**Directive:** Once the pictures are set aside, transcribe the remaining data exactly.

########################################

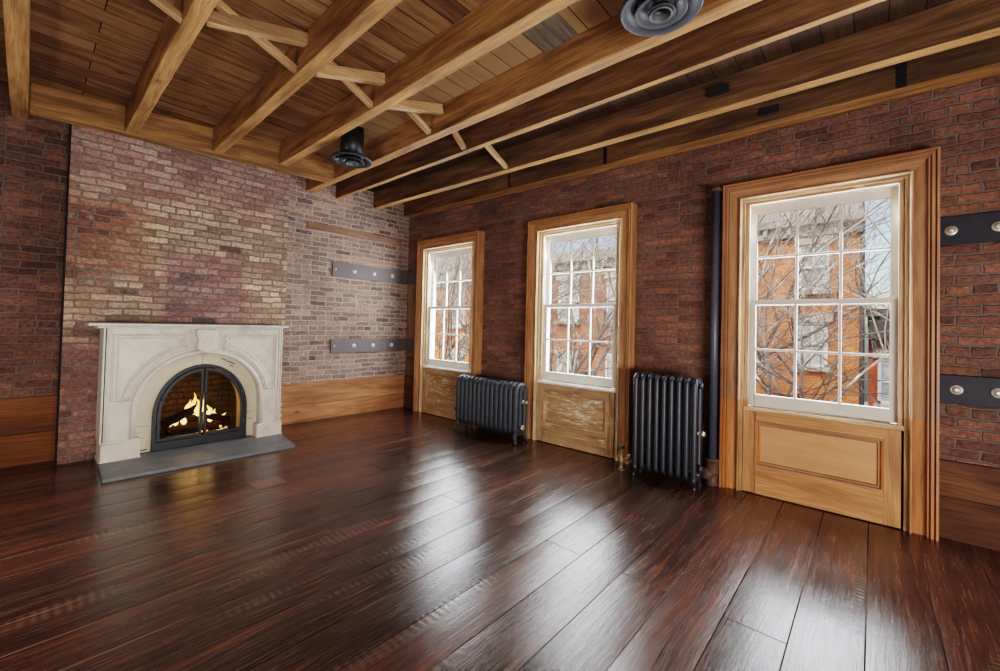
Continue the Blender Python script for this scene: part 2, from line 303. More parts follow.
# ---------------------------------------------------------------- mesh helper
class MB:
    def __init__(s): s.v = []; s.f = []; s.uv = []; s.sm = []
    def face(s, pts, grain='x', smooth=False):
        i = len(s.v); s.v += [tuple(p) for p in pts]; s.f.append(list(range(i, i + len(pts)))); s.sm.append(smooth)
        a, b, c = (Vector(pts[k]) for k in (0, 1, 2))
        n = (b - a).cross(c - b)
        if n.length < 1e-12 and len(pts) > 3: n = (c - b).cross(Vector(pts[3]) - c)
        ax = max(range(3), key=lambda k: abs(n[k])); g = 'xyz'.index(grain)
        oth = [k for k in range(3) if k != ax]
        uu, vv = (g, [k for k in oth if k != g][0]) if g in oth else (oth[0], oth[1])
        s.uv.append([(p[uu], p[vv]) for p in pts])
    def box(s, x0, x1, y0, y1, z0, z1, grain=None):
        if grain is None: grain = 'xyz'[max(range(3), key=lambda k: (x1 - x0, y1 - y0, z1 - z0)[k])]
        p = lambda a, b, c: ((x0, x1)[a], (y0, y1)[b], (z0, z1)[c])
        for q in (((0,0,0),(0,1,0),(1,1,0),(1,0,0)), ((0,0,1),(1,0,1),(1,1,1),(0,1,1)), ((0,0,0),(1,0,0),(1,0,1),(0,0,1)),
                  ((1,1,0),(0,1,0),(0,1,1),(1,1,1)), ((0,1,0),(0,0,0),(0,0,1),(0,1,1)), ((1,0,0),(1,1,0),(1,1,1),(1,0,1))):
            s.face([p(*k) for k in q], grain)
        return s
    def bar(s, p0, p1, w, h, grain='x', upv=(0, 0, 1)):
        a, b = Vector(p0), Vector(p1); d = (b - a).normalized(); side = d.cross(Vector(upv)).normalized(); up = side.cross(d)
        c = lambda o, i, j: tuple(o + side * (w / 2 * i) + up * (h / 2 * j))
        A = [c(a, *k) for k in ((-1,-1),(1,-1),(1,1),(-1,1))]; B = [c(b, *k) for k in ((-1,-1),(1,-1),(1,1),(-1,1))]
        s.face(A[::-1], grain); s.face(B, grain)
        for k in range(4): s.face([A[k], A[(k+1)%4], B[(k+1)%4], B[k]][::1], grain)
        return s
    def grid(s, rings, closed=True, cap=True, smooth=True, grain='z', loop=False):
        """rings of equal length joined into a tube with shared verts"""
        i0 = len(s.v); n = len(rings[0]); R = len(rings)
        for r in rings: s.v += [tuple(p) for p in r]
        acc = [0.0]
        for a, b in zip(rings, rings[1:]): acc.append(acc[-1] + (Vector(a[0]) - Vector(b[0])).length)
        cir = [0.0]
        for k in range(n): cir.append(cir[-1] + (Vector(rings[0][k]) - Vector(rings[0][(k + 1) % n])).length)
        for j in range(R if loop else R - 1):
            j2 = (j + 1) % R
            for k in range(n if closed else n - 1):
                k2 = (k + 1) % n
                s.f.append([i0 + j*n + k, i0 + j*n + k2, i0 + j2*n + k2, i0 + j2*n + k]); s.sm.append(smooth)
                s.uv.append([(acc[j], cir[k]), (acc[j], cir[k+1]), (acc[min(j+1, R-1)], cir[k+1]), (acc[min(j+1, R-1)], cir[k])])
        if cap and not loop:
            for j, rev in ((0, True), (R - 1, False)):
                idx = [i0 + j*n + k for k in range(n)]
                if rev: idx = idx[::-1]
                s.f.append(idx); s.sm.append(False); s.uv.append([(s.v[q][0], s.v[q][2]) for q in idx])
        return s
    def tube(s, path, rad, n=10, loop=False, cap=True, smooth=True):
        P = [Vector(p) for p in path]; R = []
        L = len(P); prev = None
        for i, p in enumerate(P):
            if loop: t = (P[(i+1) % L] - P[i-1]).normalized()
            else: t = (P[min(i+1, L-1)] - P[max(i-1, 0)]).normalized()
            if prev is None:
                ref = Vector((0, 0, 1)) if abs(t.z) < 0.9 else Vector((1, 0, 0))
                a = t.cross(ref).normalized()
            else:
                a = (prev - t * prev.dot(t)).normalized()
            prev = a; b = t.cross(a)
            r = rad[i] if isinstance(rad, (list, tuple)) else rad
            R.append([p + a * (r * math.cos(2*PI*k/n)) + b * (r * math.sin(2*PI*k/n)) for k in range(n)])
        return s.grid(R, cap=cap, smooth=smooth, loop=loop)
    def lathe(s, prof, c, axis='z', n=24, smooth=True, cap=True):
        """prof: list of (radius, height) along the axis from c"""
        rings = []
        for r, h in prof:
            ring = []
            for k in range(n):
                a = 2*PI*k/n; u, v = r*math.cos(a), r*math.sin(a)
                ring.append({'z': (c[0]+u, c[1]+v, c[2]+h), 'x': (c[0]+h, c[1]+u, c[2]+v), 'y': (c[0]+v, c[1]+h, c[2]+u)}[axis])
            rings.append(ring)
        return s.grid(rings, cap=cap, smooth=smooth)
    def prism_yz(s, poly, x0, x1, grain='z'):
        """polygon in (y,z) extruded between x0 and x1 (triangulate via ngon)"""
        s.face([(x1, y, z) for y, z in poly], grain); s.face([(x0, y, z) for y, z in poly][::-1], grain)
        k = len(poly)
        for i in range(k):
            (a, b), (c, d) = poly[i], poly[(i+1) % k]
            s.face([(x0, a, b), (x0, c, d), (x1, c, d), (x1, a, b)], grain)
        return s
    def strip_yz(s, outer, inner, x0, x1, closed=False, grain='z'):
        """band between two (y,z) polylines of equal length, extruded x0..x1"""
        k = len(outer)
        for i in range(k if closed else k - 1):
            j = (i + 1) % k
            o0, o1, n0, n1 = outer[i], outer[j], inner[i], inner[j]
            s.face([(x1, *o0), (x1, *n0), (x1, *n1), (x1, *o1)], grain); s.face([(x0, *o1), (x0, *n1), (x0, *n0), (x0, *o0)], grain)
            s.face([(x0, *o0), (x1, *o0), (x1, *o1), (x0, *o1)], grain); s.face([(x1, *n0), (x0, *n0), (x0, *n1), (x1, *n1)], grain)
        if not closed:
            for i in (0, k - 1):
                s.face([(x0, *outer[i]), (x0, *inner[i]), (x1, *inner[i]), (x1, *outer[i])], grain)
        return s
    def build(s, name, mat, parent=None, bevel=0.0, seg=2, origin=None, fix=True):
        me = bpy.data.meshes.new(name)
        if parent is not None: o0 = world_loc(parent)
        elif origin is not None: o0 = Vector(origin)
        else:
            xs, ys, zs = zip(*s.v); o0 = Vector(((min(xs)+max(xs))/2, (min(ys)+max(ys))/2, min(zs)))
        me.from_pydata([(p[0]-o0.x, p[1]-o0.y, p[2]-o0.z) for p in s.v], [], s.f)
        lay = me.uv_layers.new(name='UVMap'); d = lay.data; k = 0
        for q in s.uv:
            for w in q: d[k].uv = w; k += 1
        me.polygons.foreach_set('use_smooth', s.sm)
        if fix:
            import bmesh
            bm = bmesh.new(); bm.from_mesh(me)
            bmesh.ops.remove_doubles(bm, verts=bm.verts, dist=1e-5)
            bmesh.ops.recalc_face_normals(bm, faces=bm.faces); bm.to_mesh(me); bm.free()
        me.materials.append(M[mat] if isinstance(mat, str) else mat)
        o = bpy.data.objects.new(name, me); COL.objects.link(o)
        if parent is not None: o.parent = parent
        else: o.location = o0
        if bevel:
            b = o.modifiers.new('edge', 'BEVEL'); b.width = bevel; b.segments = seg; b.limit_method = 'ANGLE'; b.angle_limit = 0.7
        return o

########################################

**Solution to this exercise:**
Continue the Blender Python script for this scene: part 2, from line 303. More parts follow.
# ---------------------------------------------------------------- mesh helper
class MB:
    def __init__(s): s.v = []; s.f = []; s.uv = []; s.sm = []
    def face(s, pts, grain='x', smooth=False):
        i = len(s.v); s.v += [tuple(p) for p in pts]; s.f.append(list(range(i, i + len(pts)))); s.sm.append(smooth)
        a, b, c = (Vector(pts[k]) for k in (0, 1, 2))
        n = (b - a).cross(c - b)
        if n.length < 1e-12 and len(pts) > 3: n = (c - b).cross(Vector(pts[3]) - c)
        ax = max(range(3), key=lambda k: abs(n[k])); g = 'xyz'.index(grain)
        oth = [k for k in range(3) if k != ax]
        uu, vv = (g, [k for k in oth if k != g][0]) if g in oth else (oth[0], oth[1])
        s.uv.append([(p[uu], p[vv]) for p in pts])
    def box(s, x0, x1, y0, y1, z0, z1, grain=None):
        if grain is None: grain = 'xyz'[max(range(3), key=lambda k: (x1 - x0, y1 - y0, z1 - z0)[k])]
        p = lambda a, b, c: ((x0, x1)[a], (y0, y1)[b], (z0, z1)[c])
        for q in (((0,0,0),(0,1,0),(1,1,0),(1,0,0)), ((0,0,1),(1,0,1),(1,1,1),(0,1,1)), ((0,0,0),(1,0,0),(1,0,1),(0,0,1)),
                  ((1,1,0),(0,1,0),(0,1,1),(1,1,1)), ((0,1,0),(0,0,0),(0,0,1),(0,1,1)), ((1,0,0),(1,1,0),(1,1,1),(1,0,1))):
            s.face([p(*k) for k in q], grain)
        return s
    def bar(s, p0, p1, w, h, grain='x', upv=(0, 0, 1)):
        a, b = Vector(p0), Vector(p1); d = (b - a).normalized(); side = d.cross(Vector(upv)).normalized(); up = side.cross(d)
        c = lambda o, i, j: tuple(o + side * (w / 2 * i) + up * (h / 2 * j))
        A = [c(a, *k) for k in ((-1,-1),(1,-1),(1,1),(-1,1))]; B = [c(b, *k) for k in ((-1,-1),(1,-1),(1,1),(-1,1))]
        s.face(A[::-1], grain); s.face(B, grain)
        for k in range(4): s.face([A[k], A[(k+1)%4], B[(k+1)%4], B[k]][::1], grain)
        return s
    def grid(s, rings, closed=True, cap=True, smooth=True, grain='z', loop=False):
        """rings of equal length joined into a tube with shared verts"""
        i0 = len(s.v); n = len(rings[0]); R = len(rings)
        for r in rings: s.v += [tuple(p) for p in r]
        acc = [0.0]
        for a, b in zip(rings, rings[1:]): acc.append(acc[-1] + (Vector(a[0]) - Vector(b[0])).length)
        cir = [0.0]
        for k in range(n): cir.append(cir[-1] + (Vector(rings[0][k]) - Vector(rings[0][(k + 1) % n])).length)
        for j in range(R if loop else R - 1):
            j2 = (j + 1) % R
            for k in range(n if closed else n - 1):
                k2 = (k + 1) % n
                s.f.append([i0 + j*n + k, i0 + j*n + k2, i0 + j2*n + k2, i0 + j2*n + k]); s.sm.append(smooth)
                s.uv.append([(acc[j], cir[k]), (acc[j], cir[k+1]), (acc[min(j+1, R-1)], cir[k+1]), (acc[min(j+1, R-1)], cir[k])])
        if cap and not loop:
            for j, rev in ((0, True), (R - 1, False)):
                idx = [i0 + j*n + k for k in range(n)]
                if rev: idx = idx[::-1]
                s.f.append(idx); s.sm.append(False); s.uv.append([(s.v[q][0], s.v[q][2]) for q in idx])
        return s
    def tube(s, path, rad, n=10, loop=False, cap=True, smooth=True):
        P = [Vector(p) for p in path]; R = []
        L = len(P); prev = None
        for i, p in enumerate(P):
            if loop: t = (P[(i+1) % L] - P[i-1]).normalized()
            else: t = (P[min(i+1, L-1)] - P[max(i-1, 0)]).normalized()
            if prev is None:
                ref = Vector((0, 0, 1)) if abs(t.z) < 0.9 else Vector((1, 0, 0))
                a = t.cross(ref).normalized()
            else:
                a = (prev - t * prev.dot(t)).normalized()
            prev = a; b = t.cross(a)
            r = rad[i] if isinstance(rad, (list, tuple)) else rad
            R.append([p + a * (r * math.cos(2*PI*k/n)) + b * (r * math.sin(2*PI*k/n)) for k in range(n)])
        return s.grid(R, cap=cap, smooth=smooth, loop=loop)
    def lathe(s, prof, c, axis='z', n=24, smooth=True, cap=True):
        """prof: list of (radius, height) along the axis from c"""
        rings = []
        for r, h in prof:
            ring = []
            for k in range(n):
                a = 2*PI*k/n; u, v = r*math.cos(a), r*math.sin(a)
                ring.append({'z': (c[0]+u, c[1]+v, c[2]+h), 'x': (c[0]+h, c[1]+u, c[2]+v), 'y': (c[0]+v, c[1]+h, c[2]+u)}[axis])
            rings.append(ring)
        return s.grid(rings, cap=cap, smooth=smooth)
    def prism_yz(s, poly, x0, x1, grain='z'):
        """polygon in (y,z) extruded between x0 and x1 (triangulate via ngon)"""
        s.face([(x1, y, z) for y, z in poly], grain); s.face([(x0, y, z) for y, z in poly][::-1], grain)
        k = len(poly)
        for i in range(k):
            (a, b), (c, d) = poly[i], poly[(i+1) % k]
            s.face([(x0, a, b), (x0, c, d), (x1, c, d), (x1, a, b)], grain)
        return s
    def strip_yz(s, outer, inner, x0, x1, closed=False, grain='z'):
        """band between two (y,z) polylines of equal length, extruded x0..x1"""
        k = len(outer)
        for i in range(k if closed else k - 1):
            j = (i + 1) % k
            o0, o1, n0, n1 = outer[i], outer[j], inner[i], inner[j]
            s.face([(x1, *o0), (x1, *n0), (x1, *n1), (x1, *o1)], grain); s.face([(x0, *o1), (x0, *n1), (x0, *n0), (x0, *o0)], grain)
            s.face([(x0, *o0), (x1, *o0), (x1, *o1), (x0, *o1)], grain); s.face([(x1, *n0), (x0, *n0), (x0, *n1), (x1, *n1)], grain)
        if not closed:
            for i in (0, k - 1):
                s.face([(x0, *outer[i]), (x0, *inner[i]), (x1, *inner[i]), (x1, *outer[i])], grain)
        return s
    def build(s, name, mat, parent=None, bevel=0.0, seg=2, origin=None, fix=True):
        me = bpy.data.meshes.new(name)
        if parent is not None: o0 = world_loc(parent)
        elif origin is not None: o0 = Vector(origin)
        else:
            xs, ys, zs = zip(*s.v); o0 = Vector(((min(xs)+max(xs))/2, (min(ys)+max(ys))/2, min(zs)))
        me.from_pydata([(p[0]-o0.x, p[1]-o0.y, p[2]-o0.z) for p in s.v], [], s.f)
        lay = me.uv_layers.new(name='UVMap'); d = lay.data; k = 0
        for q in s.uv:
            for w in q: d[k].uv = w; k += 1
        me.polygons.foreach_set('use_smooth', s.sm)
        if fix:
            import bmesh
            bm = bmesh.new(); bm.from_mesh(me)
            bmesh.ops.remove_doubles(bm, verts=bm.verts, dist=1e-5)
            bmesh.ops.recalc_face_normals(bm, faces=bm.faces); bm.to_mesh(me); bm.free()
        me.materials.append(M[mat] if isinstance(mat, str) else mat)
        o = bpy.data.objects.new(name, me); COL.objects.link(o)
        if parent is not None: o.parent = parent
        else: o.location = o0
        if bevel:
            b = o.modifiers.new('edge', 'BEVEL'); b.width = bevel; b.segments = seg; b.limit_method = 'ANGLE'; b.angle_limit = 0.7
        return o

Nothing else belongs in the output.